De plus, nous vivons dans un monde où la politique, qui, selon Arendt, et l’un des moyens les plus efficaces de faire changer le monde, est devenue utilitariste. Arendt fait remonter ce phénomène à Platon. Alors que la politique devrait être un domaine pur dirigé par les idées de chacun, elle perd ainsi de sa valeur et se retrouve soumise aux ambitions de chacun. Elle en conclut donc que nous vivons dans le carcan d’un monde déjà existant. Il ne semble dès lors pas possible pour l’Homme de se créer un monde.
L’Homme a tout de même une capacité de création
Toutefois, le travail n’est pas le seul aspect de la vita activa qu’Hannah Arendt identifie. Un deuxième type de comportements qu’elle reconnaît est l’œuvre. L’œuvre consiste en la production d’un objet qui va subsister à l’activité en soi. Elle se différencie du travail, par le fait qu’elle ne relève pas du consommable. Arendt explique le travail comme relevant plus de l’activité de l’animal, là où l’œuvre aurait un aspect plus humain. L’œuvre a un aspect bien plus créateur que le travail, et c’est par cet intermédiaire que l’Homme aurait la capacité de transformer le monde dans lequel il vit. Il crée ainsi son monde artificiel.
Notons toutes fois que pour l’auteure, toute fabrication impose une destruction de la Nature dans sa situation initiale. En effet, pour créer un objet, il faut en récupérer les matières premières. Or, comme l’œuvre a une notion éternelle, les matières premières ne retourneront en théorie jamais dans la nature. Il y a donc là un vol à la Nature qui défigure la Nature. L’œuvre interrompt ainsi les cycles naturels. L’Homme crée donc son propre monde en déformant l’original.
L’œuvre n’est que la base de la création d’un monde
Toutefois, au-delà de créer son propre monde par ses œuvres, l’Homme peut aller plus loin dans la création de monde pour Arendt. En effet, si l’humanité doit s’arracher à la nature par le fait de l’œuvre, c’est afin de préparer le terrain pour l’action. L’action est le troisième et dernier comportement de la vita activa d’Hannah Arendt. Elle correspond à la mise en œuvre d’une initiative commune. Ce comportement se différencie de l’œuvre par cet aspect qu’il est commun, là où l’œuvre est initialement solitaire. L’action vise donc à changer le monde en donnant effet à des idées préalablement établies.

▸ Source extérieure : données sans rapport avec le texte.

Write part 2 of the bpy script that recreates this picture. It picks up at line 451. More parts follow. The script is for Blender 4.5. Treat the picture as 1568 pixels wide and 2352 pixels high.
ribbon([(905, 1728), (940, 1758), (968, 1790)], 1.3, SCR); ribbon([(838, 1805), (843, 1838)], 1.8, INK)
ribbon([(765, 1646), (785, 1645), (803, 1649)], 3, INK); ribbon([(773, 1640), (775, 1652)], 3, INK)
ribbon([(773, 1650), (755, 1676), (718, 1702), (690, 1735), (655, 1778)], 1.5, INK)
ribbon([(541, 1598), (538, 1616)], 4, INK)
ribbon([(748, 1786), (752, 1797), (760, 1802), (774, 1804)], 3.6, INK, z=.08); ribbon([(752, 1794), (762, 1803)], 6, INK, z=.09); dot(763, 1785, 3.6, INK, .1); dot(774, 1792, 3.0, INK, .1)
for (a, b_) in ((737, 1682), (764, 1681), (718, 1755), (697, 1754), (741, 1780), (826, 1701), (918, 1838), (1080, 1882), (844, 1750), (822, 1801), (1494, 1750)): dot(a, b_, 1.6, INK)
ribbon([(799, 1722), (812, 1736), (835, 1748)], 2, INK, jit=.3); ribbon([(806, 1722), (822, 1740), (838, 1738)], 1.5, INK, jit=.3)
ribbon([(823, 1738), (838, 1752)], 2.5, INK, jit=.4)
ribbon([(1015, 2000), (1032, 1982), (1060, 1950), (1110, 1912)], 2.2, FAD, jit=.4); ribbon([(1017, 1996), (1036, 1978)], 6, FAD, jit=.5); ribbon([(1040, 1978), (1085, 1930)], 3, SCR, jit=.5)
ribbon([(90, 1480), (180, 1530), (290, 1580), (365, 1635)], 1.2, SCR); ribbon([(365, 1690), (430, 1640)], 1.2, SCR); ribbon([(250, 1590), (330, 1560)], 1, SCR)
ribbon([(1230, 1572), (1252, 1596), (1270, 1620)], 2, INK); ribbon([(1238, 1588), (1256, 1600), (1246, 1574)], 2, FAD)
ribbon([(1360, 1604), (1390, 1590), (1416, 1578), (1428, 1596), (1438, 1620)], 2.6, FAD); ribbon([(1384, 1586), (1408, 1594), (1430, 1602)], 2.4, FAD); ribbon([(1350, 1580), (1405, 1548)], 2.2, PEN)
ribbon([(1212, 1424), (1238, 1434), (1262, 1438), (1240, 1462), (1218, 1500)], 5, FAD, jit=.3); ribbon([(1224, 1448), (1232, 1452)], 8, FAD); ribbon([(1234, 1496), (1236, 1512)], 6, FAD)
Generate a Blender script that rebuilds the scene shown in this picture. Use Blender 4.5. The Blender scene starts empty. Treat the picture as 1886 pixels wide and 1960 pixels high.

Vous l’aurez compris, l’action a pour particularité son aspect social, commun. L’action n’est pour Arendt, jamais séparable de la parole. En effet, l’œuvre est une transformation du monde individuellement. Celui qui fait l’œuvre s’isole pour créer. Cette première transformation du monde se fait donc seul. Le commun vient après, une fois que l’œuvre est montrée au public. Elle permet alors de lancer un débat entre les individus à son sujet. C’est alors ce débat qui permettra de créer la discussion nécessaire pour lancer l’action. Pour cette raison, l’œuvre crée une base qui permet aux être humains de s’unir pour changer le monde par l’action.
L’œuvre est enfin un moyen de maintenir les actions, politiques notamment, dans un droit chemin. En effet, pour Arendt, l’utilitarisme est un danger pour la politique, car la vie politique doit être liée à la liberté, et donc au désintéressement. Il faut éviter cette confusion entre politique et intérêts. L’œuvre aide les Hommes à rester dans cette optique et à avoir des relations désintéressées, car elle n’est elle-même ni de la consommation ni utilitaire. L’œuvre permet donc à la politique de respecter ses objectifs initiaux, et de permettre ainsi une réelle transformation du monde. Ainsi, par l’intermédiaire de l’œuvre et de l’action, l’Homme a la capacité de se créer un monde.